## Written instruction
Pull out all lines from the listing below in which the word "continues" appears.
⁂
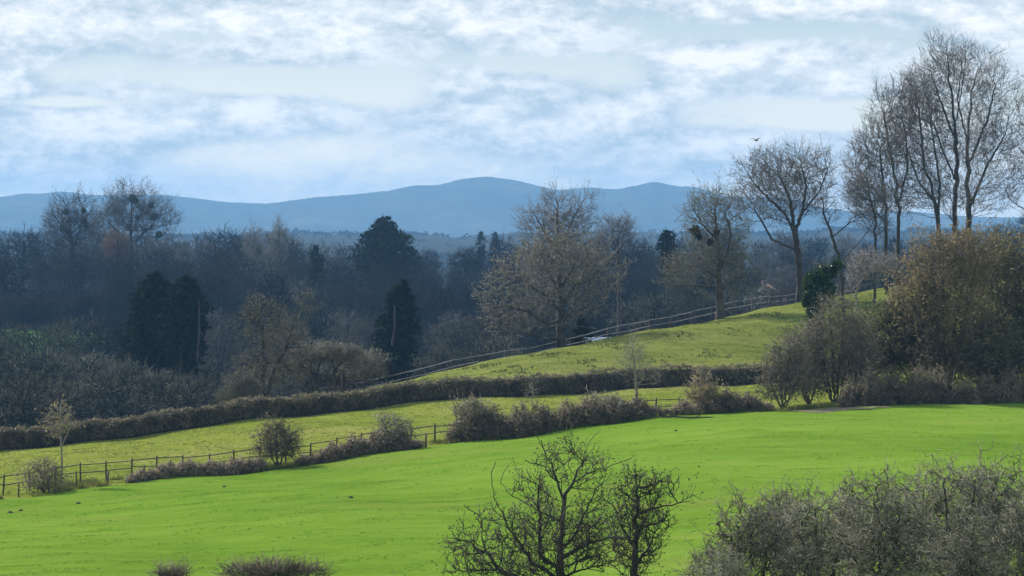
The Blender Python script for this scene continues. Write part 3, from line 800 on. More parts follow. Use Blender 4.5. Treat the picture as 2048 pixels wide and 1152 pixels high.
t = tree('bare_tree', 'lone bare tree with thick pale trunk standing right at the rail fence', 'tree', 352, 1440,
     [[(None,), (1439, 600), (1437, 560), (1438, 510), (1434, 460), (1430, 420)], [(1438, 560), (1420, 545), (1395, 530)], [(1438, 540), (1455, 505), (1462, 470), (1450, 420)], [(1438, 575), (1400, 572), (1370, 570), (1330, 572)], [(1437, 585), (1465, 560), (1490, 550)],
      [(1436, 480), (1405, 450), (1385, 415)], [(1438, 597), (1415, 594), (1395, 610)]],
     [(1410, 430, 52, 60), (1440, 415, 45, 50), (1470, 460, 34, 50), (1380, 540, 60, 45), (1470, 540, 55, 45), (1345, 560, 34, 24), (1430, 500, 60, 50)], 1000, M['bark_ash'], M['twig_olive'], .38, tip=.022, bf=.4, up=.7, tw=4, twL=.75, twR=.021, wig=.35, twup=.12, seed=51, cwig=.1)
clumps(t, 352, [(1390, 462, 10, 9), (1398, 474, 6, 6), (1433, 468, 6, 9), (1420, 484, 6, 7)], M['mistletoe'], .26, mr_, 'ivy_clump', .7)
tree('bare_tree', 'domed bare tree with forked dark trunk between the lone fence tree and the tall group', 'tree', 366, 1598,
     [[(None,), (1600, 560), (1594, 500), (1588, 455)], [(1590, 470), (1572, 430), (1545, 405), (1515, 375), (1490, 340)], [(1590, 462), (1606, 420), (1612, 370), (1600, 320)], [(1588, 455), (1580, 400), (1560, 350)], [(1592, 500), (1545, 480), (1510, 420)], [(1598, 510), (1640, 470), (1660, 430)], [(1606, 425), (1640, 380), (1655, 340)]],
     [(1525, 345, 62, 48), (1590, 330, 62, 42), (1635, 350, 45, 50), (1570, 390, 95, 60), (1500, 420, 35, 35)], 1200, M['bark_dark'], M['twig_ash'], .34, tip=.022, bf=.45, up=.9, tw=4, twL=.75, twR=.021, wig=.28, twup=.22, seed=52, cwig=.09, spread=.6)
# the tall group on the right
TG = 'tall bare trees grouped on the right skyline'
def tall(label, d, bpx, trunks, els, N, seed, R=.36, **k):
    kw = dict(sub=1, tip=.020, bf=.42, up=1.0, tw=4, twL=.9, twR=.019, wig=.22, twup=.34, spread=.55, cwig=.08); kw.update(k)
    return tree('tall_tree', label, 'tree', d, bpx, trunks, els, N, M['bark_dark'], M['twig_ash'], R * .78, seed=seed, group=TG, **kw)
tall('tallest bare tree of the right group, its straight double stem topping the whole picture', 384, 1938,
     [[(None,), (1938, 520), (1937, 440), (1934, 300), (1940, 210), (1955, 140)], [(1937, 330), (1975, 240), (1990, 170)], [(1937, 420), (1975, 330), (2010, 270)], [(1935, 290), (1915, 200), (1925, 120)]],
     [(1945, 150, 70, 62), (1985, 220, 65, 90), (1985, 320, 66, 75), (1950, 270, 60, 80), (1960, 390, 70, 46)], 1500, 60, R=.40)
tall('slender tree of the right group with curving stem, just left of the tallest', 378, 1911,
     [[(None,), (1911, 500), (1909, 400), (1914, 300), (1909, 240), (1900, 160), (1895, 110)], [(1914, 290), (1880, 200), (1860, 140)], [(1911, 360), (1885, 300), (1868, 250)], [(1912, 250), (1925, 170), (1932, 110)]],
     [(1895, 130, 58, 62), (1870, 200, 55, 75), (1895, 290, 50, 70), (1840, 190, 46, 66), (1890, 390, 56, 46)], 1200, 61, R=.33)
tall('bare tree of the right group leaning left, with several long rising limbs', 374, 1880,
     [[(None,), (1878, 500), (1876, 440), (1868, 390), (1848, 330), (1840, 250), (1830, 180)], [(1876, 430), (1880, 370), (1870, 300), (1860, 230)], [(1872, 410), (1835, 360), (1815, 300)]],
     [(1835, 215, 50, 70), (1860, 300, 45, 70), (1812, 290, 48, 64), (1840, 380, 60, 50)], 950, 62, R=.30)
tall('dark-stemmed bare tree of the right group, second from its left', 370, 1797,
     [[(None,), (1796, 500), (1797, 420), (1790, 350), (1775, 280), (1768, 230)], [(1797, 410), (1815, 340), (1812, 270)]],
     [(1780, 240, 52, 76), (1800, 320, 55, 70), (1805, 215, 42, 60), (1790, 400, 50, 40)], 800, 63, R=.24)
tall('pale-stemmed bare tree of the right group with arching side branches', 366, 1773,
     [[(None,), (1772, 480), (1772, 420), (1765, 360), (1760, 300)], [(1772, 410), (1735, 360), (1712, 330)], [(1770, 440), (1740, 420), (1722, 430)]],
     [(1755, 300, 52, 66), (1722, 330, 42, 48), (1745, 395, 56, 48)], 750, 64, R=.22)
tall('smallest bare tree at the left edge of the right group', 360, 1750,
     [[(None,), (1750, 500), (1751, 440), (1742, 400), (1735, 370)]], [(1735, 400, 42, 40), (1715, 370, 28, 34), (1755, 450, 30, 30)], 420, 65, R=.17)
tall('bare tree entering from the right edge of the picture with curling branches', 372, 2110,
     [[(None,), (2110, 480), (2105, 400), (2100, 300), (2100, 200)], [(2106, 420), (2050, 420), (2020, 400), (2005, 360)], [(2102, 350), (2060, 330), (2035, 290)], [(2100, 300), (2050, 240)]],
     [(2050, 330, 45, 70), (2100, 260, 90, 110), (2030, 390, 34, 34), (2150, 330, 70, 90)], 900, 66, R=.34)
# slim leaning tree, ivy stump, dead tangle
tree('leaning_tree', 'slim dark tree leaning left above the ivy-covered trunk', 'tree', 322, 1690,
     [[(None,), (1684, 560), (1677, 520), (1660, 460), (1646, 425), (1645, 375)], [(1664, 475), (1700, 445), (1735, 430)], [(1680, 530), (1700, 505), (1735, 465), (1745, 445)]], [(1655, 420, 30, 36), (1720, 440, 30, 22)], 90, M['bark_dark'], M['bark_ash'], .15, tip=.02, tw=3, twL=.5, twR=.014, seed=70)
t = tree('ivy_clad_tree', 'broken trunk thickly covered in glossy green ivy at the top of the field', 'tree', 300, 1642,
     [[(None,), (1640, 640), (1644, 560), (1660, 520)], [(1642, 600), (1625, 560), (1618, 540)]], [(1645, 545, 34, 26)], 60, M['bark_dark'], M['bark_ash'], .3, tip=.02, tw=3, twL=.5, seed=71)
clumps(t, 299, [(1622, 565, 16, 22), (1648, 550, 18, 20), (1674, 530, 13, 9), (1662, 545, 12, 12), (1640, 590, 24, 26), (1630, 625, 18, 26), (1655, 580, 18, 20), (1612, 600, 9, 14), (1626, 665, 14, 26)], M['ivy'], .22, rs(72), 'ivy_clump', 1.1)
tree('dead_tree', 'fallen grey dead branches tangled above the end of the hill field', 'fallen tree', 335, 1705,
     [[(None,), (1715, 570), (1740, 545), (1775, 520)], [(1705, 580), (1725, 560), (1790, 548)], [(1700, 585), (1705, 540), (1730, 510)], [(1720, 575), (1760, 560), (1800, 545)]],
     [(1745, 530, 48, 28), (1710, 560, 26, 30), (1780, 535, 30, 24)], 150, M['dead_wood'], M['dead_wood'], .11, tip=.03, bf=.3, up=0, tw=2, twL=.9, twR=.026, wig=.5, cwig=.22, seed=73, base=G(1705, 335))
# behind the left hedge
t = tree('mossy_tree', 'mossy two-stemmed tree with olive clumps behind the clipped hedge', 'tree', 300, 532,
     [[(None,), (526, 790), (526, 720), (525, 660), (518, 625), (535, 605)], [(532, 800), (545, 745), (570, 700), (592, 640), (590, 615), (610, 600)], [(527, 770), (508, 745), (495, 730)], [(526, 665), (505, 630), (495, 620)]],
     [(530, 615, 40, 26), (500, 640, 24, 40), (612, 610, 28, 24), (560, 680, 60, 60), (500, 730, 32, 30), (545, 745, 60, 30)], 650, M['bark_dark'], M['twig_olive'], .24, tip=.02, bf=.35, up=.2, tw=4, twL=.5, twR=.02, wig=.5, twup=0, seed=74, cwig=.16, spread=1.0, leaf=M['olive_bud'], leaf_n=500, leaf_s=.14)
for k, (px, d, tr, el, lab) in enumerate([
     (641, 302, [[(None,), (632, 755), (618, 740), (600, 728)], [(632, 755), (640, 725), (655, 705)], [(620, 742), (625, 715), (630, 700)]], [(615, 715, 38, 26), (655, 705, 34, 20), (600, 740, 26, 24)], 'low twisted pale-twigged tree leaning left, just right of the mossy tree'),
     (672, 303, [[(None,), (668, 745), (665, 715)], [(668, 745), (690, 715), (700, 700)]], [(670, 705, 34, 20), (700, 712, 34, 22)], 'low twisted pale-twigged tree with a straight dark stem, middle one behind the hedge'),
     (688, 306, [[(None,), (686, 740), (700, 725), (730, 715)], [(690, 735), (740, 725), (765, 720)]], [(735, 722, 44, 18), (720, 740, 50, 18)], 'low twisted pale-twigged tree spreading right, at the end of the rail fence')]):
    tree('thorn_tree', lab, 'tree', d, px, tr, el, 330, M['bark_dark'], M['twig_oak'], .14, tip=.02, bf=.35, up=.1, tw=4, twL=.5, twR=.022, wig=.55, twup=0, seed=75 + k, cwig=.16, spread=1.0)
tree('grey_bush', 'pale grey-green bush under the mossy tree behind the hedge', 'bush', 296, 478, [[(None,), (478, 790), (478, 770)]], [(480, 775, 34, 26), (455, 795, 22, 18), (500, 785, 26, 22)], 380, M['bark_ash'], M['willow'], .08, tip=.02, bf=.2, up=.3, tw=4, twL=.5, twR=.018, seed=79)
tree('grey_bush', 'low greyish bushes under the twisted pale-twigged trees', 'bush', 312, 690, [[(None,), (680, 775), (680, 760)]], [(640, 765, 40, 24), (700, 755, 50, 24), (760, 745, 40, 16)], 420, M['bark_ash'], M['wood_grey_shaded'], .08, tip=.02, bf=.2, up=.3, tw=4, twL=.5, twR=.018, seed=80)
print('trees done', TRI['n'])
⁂
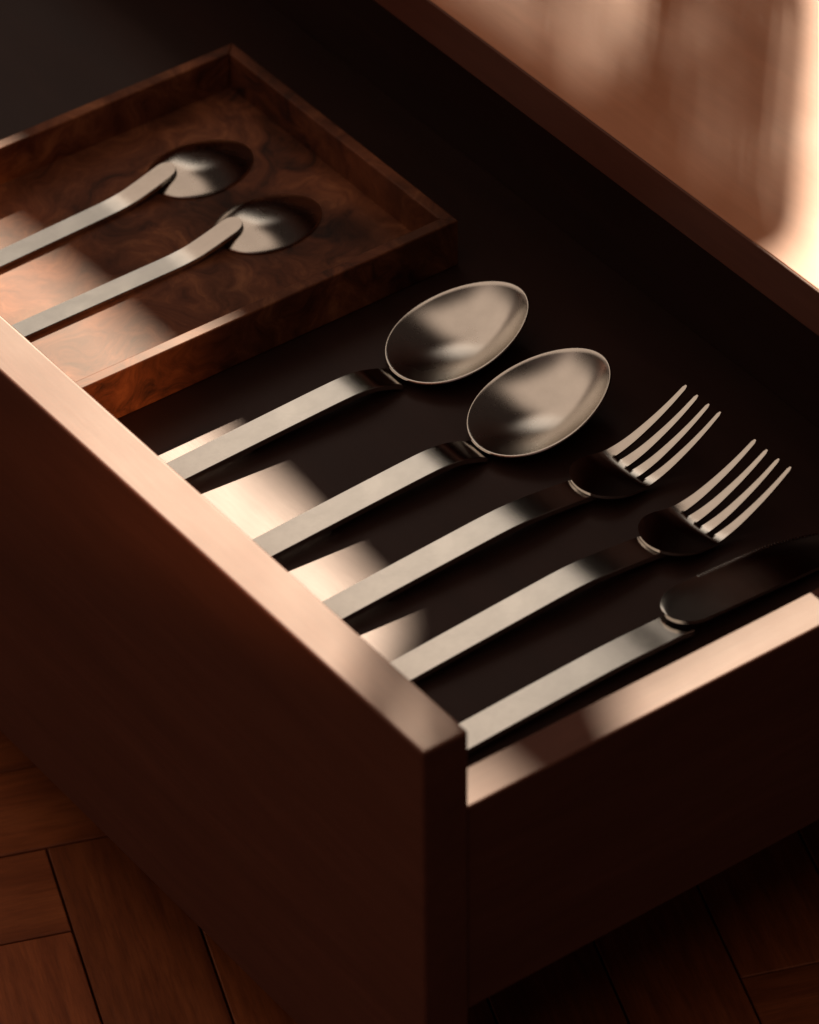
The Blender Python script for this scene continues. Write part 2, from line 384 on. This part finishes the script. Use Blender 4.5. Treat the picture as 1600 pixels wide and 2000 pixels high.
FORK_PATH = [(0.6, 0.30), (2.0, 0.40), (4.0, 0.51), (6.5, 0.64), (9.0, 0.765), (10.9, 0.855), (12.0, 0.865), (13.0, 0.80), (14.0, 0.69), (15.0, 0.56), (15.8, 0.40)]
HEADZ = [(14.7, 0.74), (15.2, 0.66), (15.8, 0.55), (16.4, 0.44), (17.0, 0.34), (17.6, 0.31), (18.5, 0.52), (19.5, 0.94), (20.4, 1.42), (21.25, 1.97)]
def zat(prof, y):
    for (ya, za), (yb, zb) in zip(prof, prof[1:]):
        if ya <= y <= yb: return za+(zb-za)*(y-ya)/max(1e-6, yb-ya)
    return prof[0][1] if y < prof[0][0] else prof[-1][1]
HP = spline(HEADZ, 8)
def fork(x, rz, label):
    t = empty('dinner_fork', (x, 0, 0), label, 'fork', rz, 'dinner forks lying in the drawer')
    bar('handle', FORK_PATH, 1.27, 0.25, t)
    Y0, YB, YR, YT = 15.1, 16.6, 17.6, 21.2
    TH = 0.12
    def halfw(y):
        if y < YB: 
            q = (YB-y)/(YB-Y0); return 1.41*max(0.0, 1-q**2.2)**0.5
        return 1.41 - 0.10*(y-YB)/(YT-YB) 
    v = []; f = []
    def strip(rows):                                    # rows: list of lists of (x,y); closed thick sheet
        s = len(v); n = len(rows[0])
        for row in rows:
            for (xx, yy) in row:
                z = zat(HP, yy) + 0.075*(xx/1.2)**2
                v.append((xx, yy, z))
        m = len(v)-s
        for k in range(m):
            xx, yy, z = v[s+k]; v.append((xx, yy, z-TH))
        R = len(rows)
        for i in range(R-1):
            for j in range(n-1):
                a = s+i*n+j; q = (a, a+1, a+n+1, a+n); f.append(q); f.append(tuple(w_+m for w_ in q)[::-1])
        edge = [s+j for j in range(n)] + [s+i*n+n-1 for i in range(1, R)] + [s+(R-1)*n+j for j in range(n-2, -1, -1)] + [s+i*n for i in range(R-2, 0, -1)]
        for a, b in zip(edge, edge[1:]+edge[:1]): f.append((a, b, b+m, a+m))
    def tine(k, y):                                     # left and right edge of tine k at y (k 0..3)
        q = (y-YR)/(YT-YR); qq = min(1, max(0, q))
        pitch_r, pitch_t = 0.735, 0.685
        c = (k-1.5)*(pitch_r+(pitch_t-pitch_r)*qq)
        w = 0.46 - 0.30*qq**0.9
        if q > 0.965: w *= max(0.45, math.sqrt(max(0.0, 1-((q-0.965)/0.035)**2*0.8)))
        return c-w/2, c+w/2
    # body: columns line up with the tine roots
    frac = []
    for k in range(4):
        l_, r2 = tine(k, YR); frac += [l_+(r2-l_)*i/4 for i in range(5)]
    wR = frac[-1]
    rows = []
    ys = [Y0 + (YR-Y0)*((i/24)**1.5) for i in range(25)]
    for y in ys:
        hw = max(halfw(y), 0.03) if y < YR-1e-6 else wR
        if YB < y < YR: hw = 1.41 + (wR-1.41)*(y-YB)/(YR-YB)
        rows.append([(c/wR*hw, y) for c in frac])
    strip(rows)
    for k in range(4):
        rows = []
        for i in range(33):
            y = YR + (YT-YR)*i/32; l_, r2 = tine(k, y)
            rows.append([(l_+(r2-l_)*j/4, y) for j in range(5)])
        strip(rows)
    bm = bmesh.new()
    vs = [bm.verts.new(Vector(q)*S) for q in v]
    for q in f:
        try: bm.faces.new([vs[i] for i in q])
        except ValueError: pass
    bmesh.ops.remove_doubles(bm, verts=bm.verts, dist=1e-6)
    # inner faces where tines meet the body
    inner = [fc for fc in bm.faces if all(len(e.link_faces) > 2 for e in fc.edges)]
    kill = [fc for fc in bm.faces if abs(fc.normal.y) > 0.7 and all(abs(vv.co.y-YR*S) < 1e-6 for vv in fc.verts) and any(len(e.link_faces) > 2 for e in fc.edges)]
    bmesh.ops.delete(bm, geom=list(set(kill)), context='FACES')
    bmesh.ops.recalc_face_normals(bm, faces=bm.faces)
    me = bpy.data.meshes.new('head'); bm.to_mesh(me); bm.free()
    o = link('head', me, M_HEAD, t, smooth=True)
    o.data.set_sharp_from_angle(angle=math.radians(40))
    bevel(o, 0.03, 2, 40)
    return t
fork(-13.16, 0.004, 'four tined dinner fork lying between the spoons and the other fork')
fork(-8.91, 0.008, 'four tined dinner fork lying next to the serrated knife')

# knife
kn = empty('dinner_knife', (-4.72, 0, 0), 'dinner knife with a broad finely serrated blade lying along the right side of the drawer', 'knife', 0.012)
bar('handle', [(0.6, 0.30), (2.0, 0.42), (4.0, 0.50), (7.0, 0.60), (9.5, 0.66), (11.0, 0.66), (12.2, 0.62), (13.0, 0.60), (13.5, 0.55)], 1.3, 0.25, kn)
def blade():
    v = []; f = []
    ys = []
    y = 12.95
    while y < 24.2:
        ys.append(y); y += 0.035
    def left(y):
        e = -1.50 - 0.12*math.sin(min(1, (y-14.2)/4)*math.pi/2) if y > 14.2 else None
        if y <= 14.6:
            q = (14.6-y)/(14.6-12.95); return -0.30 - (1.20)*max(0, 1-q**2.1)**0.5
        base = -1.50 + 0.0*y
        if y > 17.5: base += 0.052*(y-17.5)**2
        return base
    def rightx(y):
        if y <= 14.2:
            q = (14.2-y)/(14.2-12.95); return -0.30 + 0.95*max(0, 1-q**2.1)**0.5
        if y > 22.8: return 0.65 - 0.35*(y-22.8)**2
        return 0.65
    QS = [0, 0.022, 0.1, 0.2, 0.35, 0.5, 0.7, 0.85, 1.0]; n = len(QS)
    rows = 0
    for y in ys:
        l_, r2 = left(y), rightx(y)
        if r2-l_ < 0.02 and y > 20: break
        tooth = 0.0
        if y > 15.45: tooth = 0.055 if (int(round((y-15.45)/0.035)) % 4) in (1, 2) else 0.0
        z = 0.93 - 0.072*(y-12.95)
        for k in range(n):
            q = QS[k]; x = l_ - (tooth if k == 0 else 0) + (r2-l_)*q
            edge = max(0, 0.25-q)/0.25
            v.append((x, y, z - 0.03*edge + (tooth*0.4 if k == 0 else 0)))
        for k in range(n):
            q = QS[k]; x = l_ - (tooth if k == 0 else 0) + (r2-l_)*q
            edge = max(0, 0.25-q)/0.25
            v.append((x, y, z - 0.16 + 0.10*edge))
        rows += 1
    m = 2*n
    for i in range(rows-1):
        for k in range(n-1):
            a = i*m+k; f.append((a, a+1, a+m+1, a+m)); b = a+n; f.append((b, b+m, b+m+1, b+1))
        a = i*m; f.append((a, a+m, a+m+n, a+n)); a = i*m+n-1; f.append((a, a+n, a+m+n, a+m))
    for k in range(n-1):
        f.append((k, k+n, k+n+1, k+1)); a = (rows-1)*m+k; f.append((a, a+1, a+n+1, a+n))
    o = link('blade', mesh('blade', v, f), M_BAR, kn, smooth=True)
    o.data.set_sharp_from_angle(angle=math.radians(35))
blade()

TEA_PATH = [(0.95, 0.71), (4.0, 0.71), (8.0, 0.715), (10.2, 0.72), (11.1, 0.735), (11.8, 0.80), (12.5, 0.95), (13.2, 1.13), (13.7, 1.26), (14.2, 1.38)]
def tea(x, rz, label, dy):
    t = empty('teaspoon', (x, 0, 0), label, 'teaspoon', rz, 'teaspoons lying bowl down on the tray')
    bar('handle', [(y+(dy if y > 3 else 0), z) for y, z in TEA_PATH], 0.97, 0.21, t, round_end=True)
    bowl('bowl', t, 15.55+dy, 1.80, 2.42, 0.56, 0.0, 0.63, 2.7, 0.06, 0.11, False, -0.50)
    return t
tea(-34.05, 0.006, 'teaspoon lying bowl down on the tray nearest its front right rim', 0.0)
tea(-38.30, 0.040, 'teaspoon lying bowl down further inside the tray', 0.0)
⁂
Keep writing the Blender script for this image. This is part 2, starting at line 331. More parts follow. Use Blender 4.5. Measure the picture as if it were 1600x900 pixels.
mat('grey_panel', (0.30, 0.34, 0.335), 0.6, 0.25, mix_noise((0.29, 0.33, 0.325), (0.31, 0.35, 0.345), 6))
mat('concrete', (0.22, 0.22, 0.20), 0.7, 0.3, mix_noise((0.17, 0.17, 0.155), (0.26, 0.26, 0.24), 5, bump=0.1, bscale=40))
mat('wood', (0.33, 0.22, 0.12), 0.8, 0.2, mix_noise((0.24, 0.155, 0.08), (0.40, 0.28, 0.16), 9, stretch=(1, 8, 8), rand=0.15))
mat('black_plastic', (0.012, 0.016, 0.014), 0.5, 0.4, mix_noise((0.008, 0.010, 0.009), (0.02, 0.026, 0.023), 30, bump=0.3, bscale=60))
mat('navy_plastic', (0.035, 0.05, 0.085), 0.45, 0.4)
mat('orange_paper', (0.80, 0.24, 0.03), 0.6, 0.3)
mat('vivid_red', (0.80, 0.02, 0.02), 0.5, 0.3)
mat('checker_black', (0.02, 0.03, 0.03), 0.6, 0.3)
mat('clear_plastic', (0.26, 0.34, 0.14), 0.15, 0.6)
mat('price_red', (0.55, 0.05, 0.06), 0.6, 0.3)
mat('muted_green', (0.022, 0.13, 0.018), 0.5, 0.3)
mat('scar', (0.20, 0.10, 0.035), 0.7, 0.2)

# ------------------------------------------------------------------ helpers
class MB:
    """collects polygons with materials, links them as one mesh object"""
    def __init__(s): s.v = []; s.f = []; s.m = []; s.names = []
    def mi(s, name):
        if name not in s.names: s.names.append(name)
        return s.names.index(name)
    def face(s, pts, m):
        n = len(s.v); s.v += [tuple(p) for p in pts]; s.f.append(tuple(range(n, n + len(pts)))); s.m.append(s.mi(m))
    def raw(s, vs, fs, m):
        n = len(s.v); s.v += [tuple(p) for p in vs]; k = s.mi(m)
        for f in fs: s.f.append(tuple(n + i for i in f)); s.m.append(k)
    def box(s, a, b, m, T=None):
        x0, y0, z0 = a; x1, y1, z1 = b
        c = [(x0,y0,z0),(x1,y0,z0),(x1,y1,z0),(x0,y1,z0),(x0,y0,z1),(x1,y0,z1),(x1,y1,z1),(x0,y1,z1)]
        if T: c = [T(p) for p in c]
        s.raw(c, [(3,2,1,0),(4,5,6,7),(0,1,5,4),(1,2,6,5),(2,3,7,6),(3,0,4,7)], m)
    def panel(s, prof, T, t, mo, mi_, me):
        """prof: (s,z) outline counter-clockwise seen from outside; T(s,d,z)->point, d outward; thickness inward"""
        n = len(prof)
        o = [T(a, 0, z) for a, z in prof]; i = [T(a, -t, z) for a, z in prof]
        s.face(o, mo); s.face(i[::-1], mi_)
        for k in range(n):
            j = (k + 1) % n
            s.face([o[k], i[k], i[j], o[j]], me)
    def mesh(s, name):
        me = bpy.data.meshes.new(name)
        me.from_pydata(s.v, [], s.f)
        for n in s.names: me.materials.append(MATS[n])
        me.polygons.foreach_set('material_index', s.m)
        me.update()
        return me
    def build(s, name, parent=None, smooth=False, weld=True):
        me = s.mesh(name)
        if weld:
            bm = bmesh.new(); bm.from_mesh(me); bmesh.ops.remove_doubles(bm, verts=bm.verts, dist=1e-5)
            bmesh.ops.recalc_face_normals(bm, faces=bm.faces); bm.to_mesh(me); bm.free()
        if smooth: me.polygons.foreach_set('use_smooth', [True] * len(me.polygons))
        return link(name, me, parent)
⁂
## Task answer
The Blender Python script for this scene continues. Write part 3, from line 800 on. More parts follow. Use Blender 4.5. Treat the picture as 2048 pixels wide and 1152 pixels high.
The Blender Python script for this scene continues. Write part 2, from line 384 on. This part finishes the script. Use Blender 4.5. Treat the picture as 1600 pixels wide and 2000 pixels high.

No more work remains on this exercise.